▶ _WHAT IS NEEDED_
Reproduce all the lines exactly as they stand, apart from the pictures.

▶ _DATA EXCERPT_
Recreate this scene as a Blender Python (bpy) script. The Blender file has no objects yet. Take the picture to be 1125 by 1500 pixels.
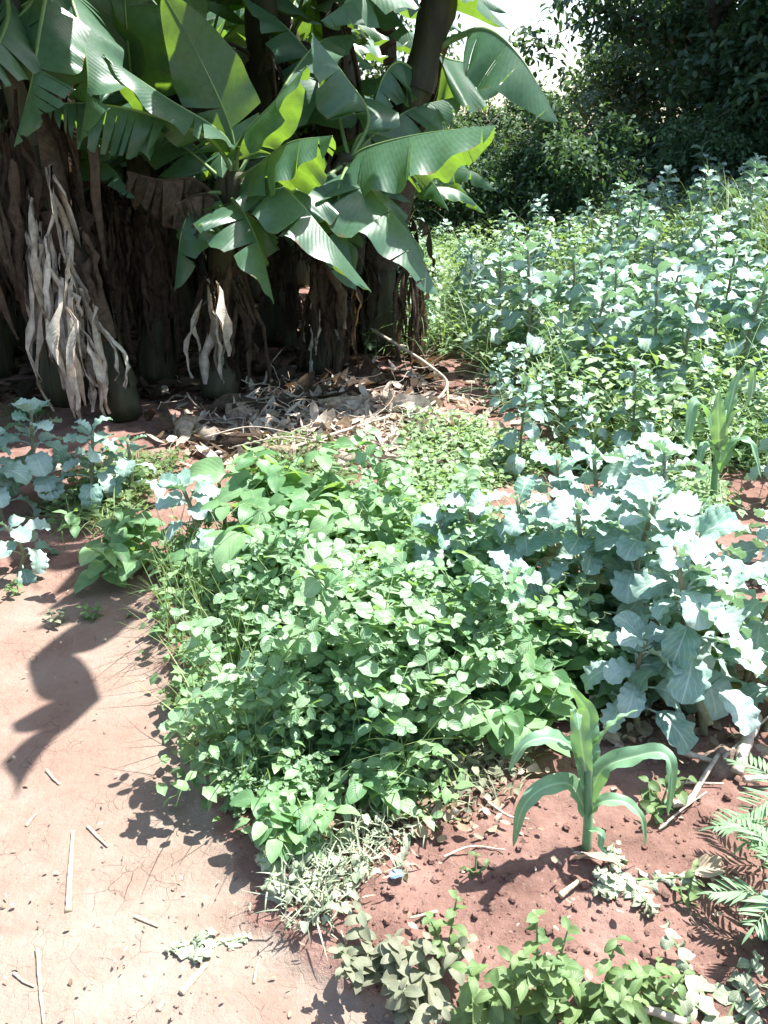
import bpy, math, random
import numpy as np
from math import radians as R, sin, cos, pi

scene = bpy.context.scene
C = scene.collection
rng = np.random.default_rng(11)
random.seed(5)

# ------------------------------------------------------------------ camera geometry
CAM_H, PITCH, FPX = 1.6, R(24.6), 1200.0
cp, sp = cos(PITCH), sin(PITCH)


def P(x, y, Y):
    """point at distance Y (world +Y) seen at photo pixel (x, y)"""
    u, v = (x - 562.5) / FPX, (750 - y) / FPX
    k = Y / (cp + v * sp)
    return np.array([u * k, Y, CAM_H + (-sp + v * cp) * k])


def G(x, y, z=0.0):
    u, v = (x - 562.5) / FPX, (750 - y) / FPX
    k = (z - CAM_H) / (-sp + v * cp)
    return np.array([u * k, (cp + v * sp) * k, z])


# ------------------------------------------------------------------ noise and terrain
def _h(ix, iy, seed):
    n = (ix.astype(np.int64) * 374761393 + iy.astype(np.int64) * 668265263 + seed * 974711) & 0x7fffffff
    n = ((n ^ (n >> 13)) * 1274126177) & 0x7fffffff
    n = n ^ (n >> 16)
    return (n & 0xffff) / 65535.0


def vnoise(x, y, seed=0):
    x = np.asarray(x, float); y = np.asarray(y, float)
    ix, iy = np.floor(x), np.floor(y)
    fx, fy = x - ix, y - iy
    fx = fx * fx * (3 - 2 * fx); fy = fy * fy * (3 - 2 * fy)
    a = _h(ix, iy, seed); b = _h(ix + 1, iy, seed); c = _h(ix, iy + 1, seed); d = _h(ix + 1, iy + 1, seed)
    return (a * (1 - fx) + b * fx) * (1 - fy) + (c * (1 - fx) + d * fx) * fy - 0.5


def sstep(a, b, x):
    t = np.clip((np.asarray(x, float) - a) / (b - a), 0, 1)
    return t * t * (3 - 2 * t)


_edge = [G(*q) for q in ((215, 800), (205, 870), (228, 930), (252, 1000), (275, 1080), (285, 1150), (318, 1240), (372, 1370), (470, 1440), (590, 1500))]
_ey = np.array([q[1] for q in _edge][::-1]); _ex = np.array([q[0] for q in _edge][::-1])
_ey = np.concatenate(([-6.0, 0.6], _ey)); _ex = np.concatenate(([1.2, 0.35], _ex))


def path_amount(x, y):
    """1 on the beaten path, 0 on the garden soil"""
    xb = np.interp(y, _ey, _ex) + 0.10 * vnoise(x * 5, y * 5, 3) + 0.05 * vnoise(x * 17, y * 17, 4)
    m = sstep(0.07, -0.07, x - xb)
    return m * sstep(3.15, 2.8, y + 0.25 * vnoise(x * 3, y * 3, 5))


def hz(x, y, fine=True):
    x = np.asarray(x, float); y = np.asarray(y, float)
    z = 0.58 * sstep(4.0, 11.0, y) * sstep(0.3, 5.5, x)
    z = z + 0.10 * vnoise(x * 0.6 + 3, y * 0.6, 1) * sstep(2, 6, y)
    pm = path_amount(x, y)
    soil = 1 - pm
    z = z + 0.035 * soil * sstep(4.2, 2.5, y) + 0.03 * vnoise(x * 2.1, y * 2.1, 2) * soil
    z = z + 0.012 * vnoise(x * 3.1, y * 3.1, 7) * pm
    if fine:
        z = z + soil * (0.022 * vnoise(x * 11, y * 11, 8) + 0.016 * np.maximum(0, vnoise(x * 31, y * 31, 9)) * 2 + 0.006 * vnoise(x * 75, y * 75, 10))
        z = z + pm * (0.022 * vnoise(x * 5.3, y * 4.1, 14) * np.abs(vnoise(x * 2, y * 2, 15)) * 2 + 0.006 * vnoise(x * 9, y * 9, 11) + 0.003 * vnoise(x * 40, y * 40, 12))
    return z


def on(x, y, dz=0.0):
    return np.array([x, y, float(hz(np.array([x]), np.array([y]))[0]) + dz])


def GZ(px, py, dz=0.0):
    """ground point under a photo pixel, on the real terrain"""
    z = 0.0
    for _ in range(6):
        q = G(px, py, z)
        z = float(hz(np.array([q[0]]), np.array([q[1]]))[0])
    q = G(px, py, z); q[2] += dz
    return q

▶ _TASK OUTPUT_
Recreate this scene as a Blender Python (bpy) script. The Blender file has no objects yet. Take the picture to be 1125 by 1500 pixels.
import bpy, math, random
import numpy as np
from math import radians as R, sin, cos, pi

scene = bpy.context.scene
C = scene.collection
rng = np.random.default_rng(11)
random.seed(5)

# ------------------------------------------------------------------ camera geometry
CAM_H, PITCH, FPX = 1.6, R(24.6), 1200.0
cp, sp = cos(PITCH), sin(PITCH)


def P(x, y, Y):
    """point at distance Y (world +Y) seen at photo pixel (x, y)"""
    u, v = (x - 562.5) / FPX, (750 - y) / FPX
    k = Y / (cp + v * sp)
    return np.array([u * k, Y, CAM_H + (-sp + v * cp) * k])


def G(x, y, z=0.0):
    u, v = (x - 562.5) / FPX, (750 - y) / FPX
    k = (z - CAM_H) / (-sp + v * cp)
    return np.array([u * k, (cp + v * sp) * k, z])


# ------------------------------------------------------------------ noise and terrain
def _h(ix, iy, seed):
    n = (ix.astype(np.int64) * 374761393 + iy.astype(np.int64) * 668265263 + seed * 974711) & 0x7fffffff
    n = ((n ^ (n >> 13)) * 1274126177) & 0x7fffffff
    n = n ^ (n >> 16)
    return (n & 0xffff) / 65535.0


def vnoise(x, y, seed=0):
    x = np.asarray(x, float); y = np.asarray(y, float)
    ix, iy = np.floor(x), np.floor(y)
    fx, fy = x - ix, y - iy
    fx = fx * fx * (3 - 2 * fx); fy = fy * fy * (3 - 2 * fy)
    a = _h(ix, iy, seed); b = _h(ix + 1, iy, seed); c = _h(ix, iy + 1, seed); d = _h(ix + 1, iy + 1, seed)
    return (a * (1 - fx) + b * fx) * (1 - fy) + (c * (1 - fx) + d * fx) * fy - 0.5


def sstep(a, b, x):
    t = np.clip((np.asarray(x, float) - a) / (b - a), 0, 1)
    return t * t * (3 - 2 * t)


_edge = [G(*q) for q in ((215, 800), (205, 870), (228, 930), (252, 1000), (275, 1080), (285, 1150), (318, 1240), (372, 1370), (470, 1440), (590, 1500))]
_ey = np.array([q[1] for q in _edge][::-1]); _ex = np.array([q[0] for q in _edge][::-1])
_ey = np.concatenate(([-6.0, 0.6], _ey)); _ex = np.concatenate(([1.2, 0.35], _ex))


def path_amount(x, y):
    """1 on the beaten path, 0 on the garden soil"""
    xb = np.interp(y, _ey, _ex) + 0.10 * vnoise(x * 5, y * 5, 3) + 0.05 * vnoise(x * 17, y * 17, 4)
    m = sstep(0.07, -0.07, x - xb)
    return m * sstep(3.15, 2.8, y + 0.25 * vnoise(x * 3, y * 3, 5))


def hz(x, y, fine=True):
    x = np.asarray(x, float); y = np.asarray(y, float)
    z = 0.58 * sstep(4.0, 11.0, y) * sstep(0.3, 5.5, x)
    z = z + 0.10 * vnoise(x * 0.6 + 3, y * 0.6, 1) * sstep(2, 6, y)
    pm = path_amount(x, y)
    soil = 1 - pm
    z = z + 0.035 * soil * sstep(4.2, 2.5, y) + 0.03 * vnoise(x * 2.1, y * 2.1, 2) * soil
    z = z + 0.012 * vnoise(x * 3.1, y * 3.1, 7) * pm
    if fine:
        z = z + soil * (0.022 * vnoise(x * 11, y * 11, 8) + 0.016 * np.maximum(0, vnoise(x * 31, y * 31, 9)) * 2 + 0.006 * vnoise(x * 75, y * 75, 10))
        z = z + pm * (0.022 * vnoise(x * 5.3, y * 4.1, 14) * np.abs(vnoise(x * 2, y * 2, 15)) * 2 + 0.006 * vnoise(x * 9, y * 9, 11) + 0.003 * vnoise(x * 40, y * 40, 12))
    return z


def on(x, y, dz=0.0):
    return np.array([x, y, float(hz(np.array([x]), np.array([y]))[0]) + dz])


def GZ(px, py, dz=0.0):
    """ground point under a photo pixel, on the real terrain"""
    z = 0.0
    for _ in range(6):
        q = G(px, py, z)
        z = float(hz(np.array([q[0]]), np.array([q[1]]))[0])
    q = G(px, py, z); q[2] += dz
    return q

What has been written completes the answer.